Kamis, 01 Januari 2015

Analisis terhadap 3 studi kasus mengenai telematika

1. Kasus Telematika (Penyadapan Australia Terhadap Indonesia)



Pada pembahasan sebelumnya, kita telah mengenal sedikit mengenai Telematika . Baik mengenai tentang definisi, perkembangan telematika, maupun trend telematika dimasa yang akan datang. Pada postingan kali ini, saya akan membahas mengenai contoh kasus telematika yang sedang hangat belakangan ini mengenai penyadapan yang dilakukan Australia pada sejumlah petinggi pemerintahan di Indonesia yang dianggap melanggar etika kerjasama antar negara.

Pihak pemerintahan Indonesia secara tegas melayangkan nota protes melalui Menteri Luar Negeri Marty Natalegawa atas kegiatan penyadapan yang dilakukan Australia dan AS. Sikap ini merupakan upaya awal sebelum melakukan tindakan keras berupa pemutusan hubungan diplomatik antar kedua negara. Terungkapnya penyadapan yang dilakukan Australia dilakukan atas dasar pengkhiatan yang dilakukan oleh mantan pegawai kontrak Snowden. Tindakan penyadapan yang dilakukan pemerintah Australia dilakukan untuk mencari informasi secara ilegal sehingga pihak pemerintah Australia dapat lebih dahulu mengetahui tentang kebijakan apa yang akan dibuat oleh pemerintah Indonesia.

Tindakan ini dinilai tidak sehat dalam suatu hubungan diplomatik antar negara karena dilandasi rasa ingin tau mengenai gagasan atau kebijakan yang akan diambil dari negara yang disadap. Tindakan penyadapan juga dianggap bertentangan dengan hukum internasional karena tidak sesuai dengan norma yang diatur dalam Konverensi tentang Hubungan Diplomatik.

Analisis saya : 
Perkembangan telematika yang semakin canggih tidak dapat menjadi jaminan bahwa keamanan teknologi tersebut sudah 100% secure. Karena semakin dikatakan aman suatu teknologi, maka para cracker pun semakin ingin tahu sampai sejauh mana keamanan teknologi tersebut dapat ditembus. Kasus tersebut membawa dampak positif dan negatif. Positifnya adalah memberikan pelajaran bahwa teknologi informasi yang digunakan masih sangat tidak aman, maka harus berhati-hati dalam melakukan komunikasi selular untuk hal-hal yang sifatnya kenegaraan. Lembaga yang bertanggung jawab terhadap keamanan telekomunikasi di Indonesia pun harus lebih meningkatkan keamanan telekomunikasinya. Sedangkan negatifnya, penyadapan ini dapat memicu perselisihan antara negara yang padahal bisa saja oknum yang melakukan penyadapan ini untuk kepentingan pribadi. Indonesia seharusnya lebih waspada terhadap data yang berhasil disadap, karena data tersebut bisa saja disalahgunakan dan menyebabkan perpecahan di dalam Indonesia sendiri atau peperangan antar negara.
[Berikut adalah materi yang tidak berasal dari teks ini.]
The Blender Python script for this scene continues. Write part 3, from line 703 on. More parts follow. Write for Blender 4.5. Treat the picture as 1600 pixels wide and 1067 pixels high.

2.    Komplotan Judi Online di Semarang & Lamongan Digulung


Jakarta - Tim Cybercrime Mabes Polri menyingkap praktik judi online di Semarang, Jawa Tengah dan Lamongan, Jawa Timur. Omzet perjudian di dua tempat ini sebulannya mencapai miliaran rupiah. Judi online di Semarang tersebut beroperasi lewat situs www.sc30.net. Sedangkan di Lamongan menggunakan alamat situs www.sbobet.com. "Kita membutuhkan waktu cukup lama untuk melakukan searching dan browsing di internet untuk mengetahui situs ini," kata penyidik Cybercrime Mabes Polri AKBP Gagas Nugraha di Mabes Polri, Jalan Trunojoyo, Jakarta, Rabu (31/1/2007).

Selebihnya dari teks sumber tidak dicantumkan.